### Prompt
Only the lines from the start up to and including the line containing "0.2, 40, 0.1)" should be repeated, word for word.

### Source excerpt
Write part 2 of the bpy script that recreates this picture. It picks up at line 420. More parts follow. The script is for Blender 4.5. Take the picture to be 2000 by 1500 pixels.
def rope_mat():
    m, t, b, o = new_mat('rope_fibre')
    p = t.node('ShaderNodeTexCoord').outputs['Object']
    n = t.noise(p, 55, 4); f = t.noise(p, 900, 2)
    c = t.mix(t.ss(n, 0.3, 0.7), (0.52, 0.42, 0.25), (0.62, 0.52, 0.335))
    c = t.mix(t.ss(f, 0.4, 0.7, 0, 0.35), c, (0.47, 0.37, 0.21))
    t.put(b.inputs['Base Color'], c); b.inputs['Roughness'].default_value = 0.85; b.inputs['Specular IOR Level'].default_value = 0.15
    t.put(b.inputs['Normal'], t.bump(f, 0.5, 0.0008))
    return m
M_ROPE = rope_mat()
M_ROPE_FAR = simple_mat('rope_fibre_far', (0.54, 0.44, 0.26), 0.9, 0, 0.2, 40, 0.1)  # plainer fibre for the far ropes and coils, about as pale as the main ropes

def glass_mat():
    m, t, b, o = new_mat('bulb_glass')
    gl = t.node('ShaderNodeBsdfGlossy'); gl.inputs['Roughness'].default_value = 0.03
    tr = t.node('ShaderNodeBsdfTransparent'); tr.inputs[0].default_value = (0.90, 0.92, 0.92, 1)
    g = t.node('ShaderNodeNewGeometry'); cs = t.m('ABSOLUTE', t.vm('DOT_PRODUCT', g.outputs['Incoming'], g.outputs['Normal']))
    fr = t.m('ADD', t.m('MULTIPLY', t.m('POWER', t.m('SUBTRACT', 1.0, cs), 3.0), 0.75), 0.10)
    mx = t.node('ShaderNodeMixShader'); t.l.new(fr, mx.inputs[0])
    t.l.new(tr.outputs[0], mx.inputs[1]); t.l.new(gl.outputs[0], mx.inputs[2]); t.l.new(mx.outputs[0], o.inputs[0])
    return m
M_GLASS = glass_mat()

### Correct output
Write part 2 of the bpy script that recreates this picture. It picks up at line 420. More parts follow. The script is for Blender 4.5. Take the picture to be 2000 by 1500 pixels.
def rope_mat():
    m, t, b, o = new_mat('rope_fibre')
    p = t.node('ShaderNodeTexCoord').outputs['Object']
    n = t.noise(p, 55, 4); f = t.noise(p, 900, 2)
    c = t.mix(t.ss(n, 0.3, 0.7), (0.52, 0.42, 0.25), (0.62, 0.52, 0.335))
    c = t.mix(t.ss(f, 0.4, 0.7, 0, 0.35), c, (0.47, 0.37, 0.21))
    t.put(b.inputs['Base Color'], c); b.inputs['Roughness'].default_value = 0.85; b.inputs['Specular IOR Level'].default_value = 0.15
    t.put(b.inputs['Normal'], t.bump(f, 0.5, 0.0008))
    return m
M_ROPE = rope_mat()
M_ROPE_FAR = simple_mat('rope_fibre_far', (0.54, 0.44, 0.26), 0.9, 0, 0.2, 40, 0.1)  # plainer fibre for the far ropes and coils, about as pale as the main ropes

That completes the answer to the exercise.